Repeat the material exactly from its first line to the line that includes "(660, 1620, -44)]". Skip pictures.

::::

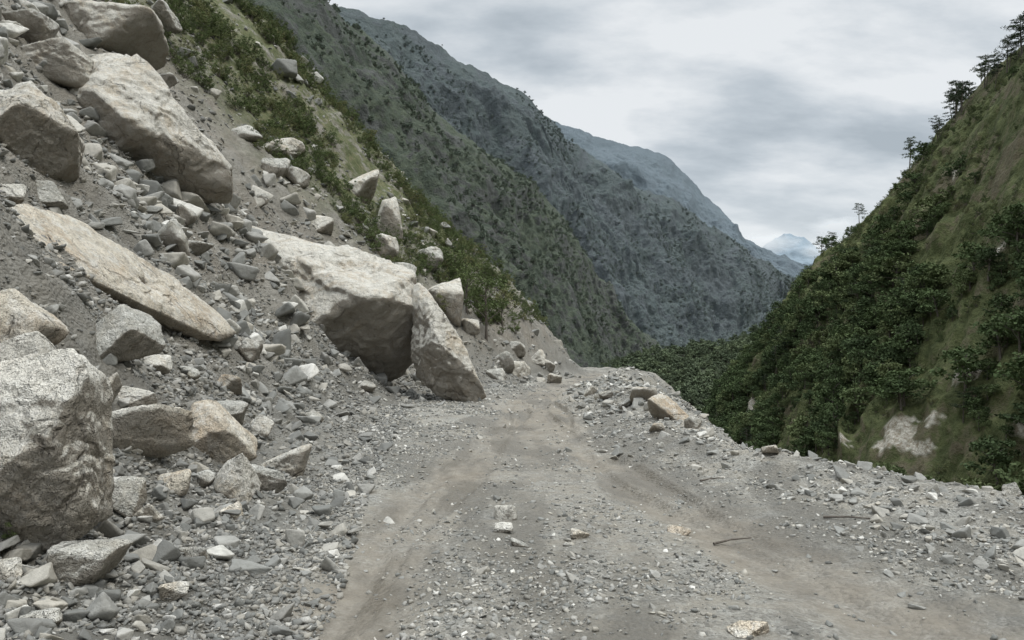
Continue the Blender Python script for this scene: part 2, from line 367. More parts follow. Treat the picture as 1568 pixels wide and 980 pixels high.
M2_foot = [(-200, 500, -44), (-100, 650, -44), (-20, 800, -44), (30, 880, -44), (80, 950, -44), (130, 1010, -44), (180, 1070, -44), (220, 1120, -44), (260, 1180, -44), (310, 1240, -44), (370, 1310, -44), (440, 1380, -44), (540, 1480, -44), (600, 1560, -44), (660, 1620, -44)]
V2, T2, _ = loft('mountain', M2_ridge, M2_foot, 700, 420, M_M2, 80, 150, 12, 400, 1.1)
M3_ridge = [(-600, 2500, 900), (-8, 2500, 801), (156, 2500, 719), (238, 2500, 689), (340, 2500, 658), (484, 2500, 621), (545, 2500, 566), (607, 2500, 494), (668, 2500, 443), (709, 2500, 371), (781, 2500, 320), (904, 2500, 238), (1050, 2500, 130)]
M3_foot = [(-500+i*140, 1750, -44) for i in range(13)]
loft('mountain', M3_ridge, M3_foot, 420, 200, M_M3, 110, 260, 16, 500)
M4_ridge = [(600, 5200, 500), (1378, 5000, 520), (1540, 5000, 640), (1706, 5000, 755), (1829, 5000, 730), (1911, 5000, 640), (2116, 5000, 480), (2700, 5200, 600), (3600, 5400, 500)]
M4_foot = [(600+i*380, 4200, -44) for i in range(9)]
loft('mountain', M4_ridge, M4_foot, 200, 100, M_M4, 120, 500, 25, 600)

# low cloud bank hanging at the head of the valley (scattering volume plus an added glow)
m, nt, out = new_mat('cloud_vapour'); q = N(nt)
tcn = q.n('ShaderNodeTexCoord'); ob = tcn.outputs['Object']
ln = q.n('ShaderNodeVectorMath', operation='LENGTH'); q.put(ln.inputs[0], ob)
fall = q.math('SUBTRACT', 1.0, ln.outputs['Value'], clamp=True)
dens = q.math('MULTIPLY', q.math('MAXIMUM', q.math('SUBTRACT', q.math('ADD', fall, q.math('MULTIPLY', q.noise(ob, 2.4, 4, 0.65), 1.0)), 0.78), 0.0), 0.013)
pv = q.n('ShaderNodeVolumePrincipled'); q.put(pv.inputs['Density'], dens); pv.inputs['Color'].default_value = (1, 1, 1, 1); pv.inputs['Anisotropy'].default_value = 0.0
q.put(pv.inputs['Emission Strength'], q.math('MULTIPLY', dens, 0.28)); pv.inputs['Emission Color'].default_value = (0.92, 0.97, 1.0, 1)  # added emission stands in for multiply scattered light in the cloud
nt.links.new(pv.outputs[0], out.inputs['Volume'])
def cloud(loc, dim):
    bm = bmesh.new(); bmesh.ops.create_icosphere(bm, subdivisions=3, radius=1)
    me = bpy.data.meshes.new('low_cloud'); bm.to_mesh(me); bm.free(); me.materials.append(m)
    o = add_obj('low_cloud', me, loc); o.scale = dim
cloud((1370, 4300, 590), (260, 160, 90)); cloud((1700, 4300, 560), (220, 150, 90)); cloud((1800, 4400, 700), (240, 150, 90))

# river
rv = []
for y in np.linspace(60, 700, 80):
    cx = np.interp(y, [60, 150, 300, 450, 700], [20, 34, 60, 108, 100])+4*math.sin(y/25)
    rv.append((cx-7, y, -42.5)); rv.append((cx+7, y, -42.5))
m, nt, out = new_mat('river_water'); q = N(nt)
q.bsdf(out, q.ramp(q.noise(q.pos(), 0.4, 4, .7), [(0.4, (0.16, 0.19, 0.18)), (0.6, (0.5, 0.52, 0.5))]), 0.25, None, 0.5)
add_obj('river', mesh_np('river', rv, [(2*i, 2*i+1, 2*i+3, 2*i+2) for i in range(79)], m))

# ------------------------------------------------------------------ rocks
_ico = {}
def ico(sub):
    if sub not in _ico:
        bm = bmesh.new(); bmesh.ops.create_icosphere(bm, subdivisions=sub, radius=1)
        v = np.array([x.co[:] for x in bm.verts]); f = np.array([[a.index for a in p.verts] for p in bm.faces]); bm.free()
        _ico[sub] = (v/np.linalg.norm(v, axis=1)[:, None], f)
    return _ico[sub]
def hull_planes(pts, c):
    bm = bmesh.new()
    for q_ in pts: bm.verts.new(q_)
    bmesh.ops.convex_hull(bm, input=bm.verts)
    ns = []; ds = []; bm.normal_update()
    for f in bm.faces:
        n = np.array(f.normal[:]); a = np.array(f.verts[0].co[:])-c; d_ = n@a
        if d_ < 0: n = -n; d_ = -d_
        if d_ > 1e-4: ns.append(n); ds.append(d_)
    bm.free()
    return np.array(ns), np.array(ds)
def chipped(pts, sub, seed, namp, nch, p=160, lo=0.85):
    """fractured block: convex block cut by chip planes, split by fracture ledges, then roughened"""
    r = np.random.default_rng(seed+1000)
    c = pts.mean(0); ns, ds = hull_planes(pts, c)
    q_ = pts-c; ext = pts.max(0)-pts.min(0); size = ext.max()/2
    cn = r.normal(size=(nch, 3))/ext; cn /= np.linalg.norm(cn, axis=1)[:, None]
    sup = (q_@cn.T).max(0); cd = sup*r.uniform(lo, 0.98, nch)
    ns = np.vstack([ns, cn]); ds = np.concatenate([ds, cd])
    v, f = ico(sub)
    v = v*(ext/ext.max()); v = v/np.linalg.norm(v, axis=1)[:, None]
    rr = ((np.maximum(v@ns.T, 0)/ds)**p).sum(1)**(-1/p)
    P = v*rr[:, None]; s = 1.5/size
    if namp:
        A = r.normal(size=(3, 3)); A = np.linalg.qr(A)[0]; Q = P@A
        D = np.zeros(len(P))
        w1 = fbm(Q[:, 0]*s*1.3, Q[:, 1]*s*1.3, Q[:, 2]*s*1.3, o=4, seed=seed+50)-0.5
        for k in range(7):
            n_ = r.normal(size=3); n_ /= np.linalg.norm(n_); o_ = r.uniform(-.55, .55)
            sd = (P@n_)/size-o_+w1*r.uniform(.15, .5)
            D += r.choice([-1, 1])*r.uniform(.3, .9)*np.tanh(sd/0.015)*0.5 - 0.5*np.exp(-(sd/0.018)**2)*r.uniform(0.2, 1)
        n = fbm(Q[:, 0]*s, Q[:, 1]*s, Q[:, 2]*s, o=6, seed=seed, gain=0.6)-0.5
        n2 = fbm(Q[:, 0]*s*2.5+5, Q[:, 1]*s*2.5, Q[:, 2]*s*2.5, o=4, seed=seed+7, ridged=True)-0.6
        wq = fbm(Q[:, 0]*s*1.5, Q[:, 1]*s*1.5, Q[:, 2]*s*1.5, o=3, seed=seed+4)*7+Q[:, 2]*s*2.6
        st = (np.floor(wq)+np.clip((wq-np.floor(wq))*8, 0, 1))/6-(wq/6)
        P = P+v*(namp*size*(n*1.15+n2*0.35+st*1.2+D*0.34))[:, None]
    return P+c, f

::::

Full solution.
Continue the Blender Python script for this scene: part 2, from line 367. More parts follow. Treat the picture as 1568 pixels wide and 980 pixels high.
M2_foot = [(-200, 500, -44), (-100, 650, -44), (-20, 800, -44), (30, 880, -44), (80, 950, -44), (130, 1010, -44), (180, 1070, -44), (220, 1120, -44), (260, 1180, -44), (310, 1240, -44), (370, 1310, -44), (440, 1380, -44), (540, 1480, -44), (600, 1560, -44), (660, 1620, -44)]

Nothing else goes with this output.